Hello,
If I configured a input pin as INPUT_PULLUP, what's the maximum resistance I can have between the ground and the input pin when running at 5V? What about 3.3V?
I'm asking because I would like to use a 3.3V nano if possible. The buttons I'm using give pretty high resistance when pressed, unfortunately. Is something like 1K ohm OK? What about 10k ohm?
The internal pullup is ~30k. With buttons that have 1k resistance when pressed, you're okay. With 10k... it should still work, though it makes me a little uncomfortable. If worse comes to worse, you could always use analogRead() on them (assuming you have enough analog pins) - that would easily distinguish between them.
My interpretation is that he has the internal pullup enabled on the pin, and the pin connected to one side of a button, and the other side of the button connected to ground. The usual configuration - complicated by the fact that he is using a highly non-ideal button (because it's flexible, or super thin, or is in a wearable connected with conductive thread) with >1k of resistance while "on".
Highest voltage still considered a valid "low" is 0.3 x Vcc.
So 0.99V with Vcc = 3.3V.
So it becomes a simple voltage divider question, Vout = Vin x R2/(R1 +R2), Vout the junction of the internal pullup R1, R2 the switch resistance, fed by the Vin, the Vcc of the chip.

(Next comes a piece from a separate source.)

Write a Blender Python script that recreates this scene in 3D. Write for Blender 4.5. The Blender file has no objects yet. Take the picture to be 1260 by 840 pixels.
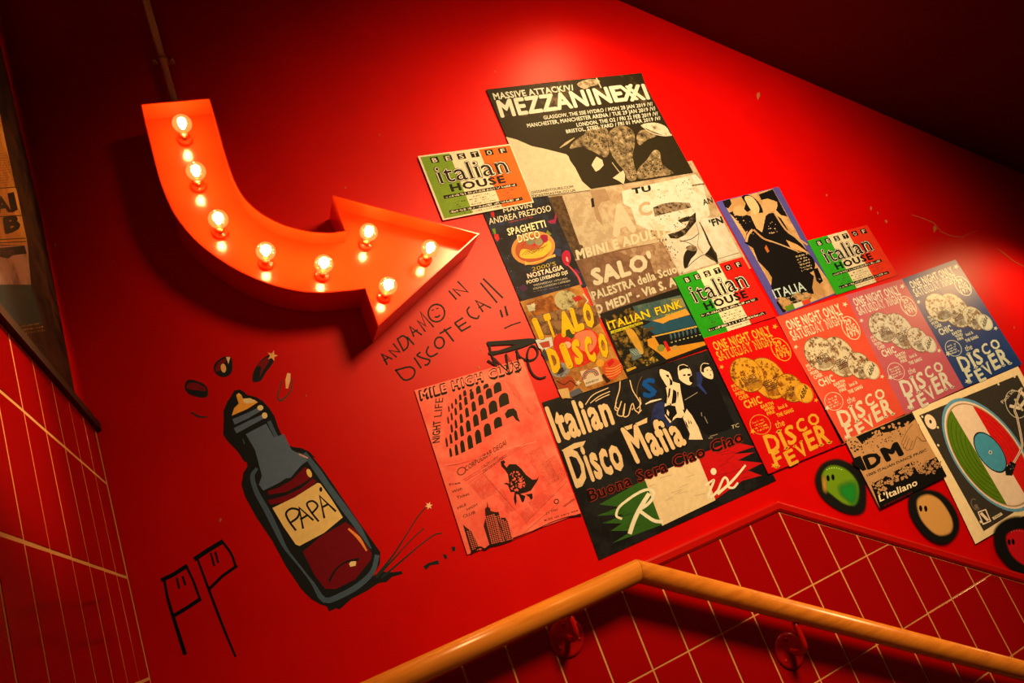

solving for R2: R2 = Vout x R1/(Vin - Vout)
0.99V x 20000 ohm/(3.3V - 0.99V) = 8571 ohm
So R2, resistance of the switch, can be pretty large and still get a valid low reading.
Low switch point is 0.3VCC, so pullup is the remaining 0.7VCC
The 20k pull-up resistor is the 0.7 part.
(20/7)*3
I guess it't how your brain works.
Leo..
DrAzzy:
My interpretation is that he has the internal pullup enabled on the pin, and the pin connected to one side of a button, and the other side of the button connected to ground. The usual configuration - complicated by the fact that he is using a highly non-ideal button (because it's flexible, or super thin, or is in a wearable connected with conductive thread) with >1k of resistance while "on".
Yup yup, that was my question. The circuit is correct, just a non-ideal button. Thanks!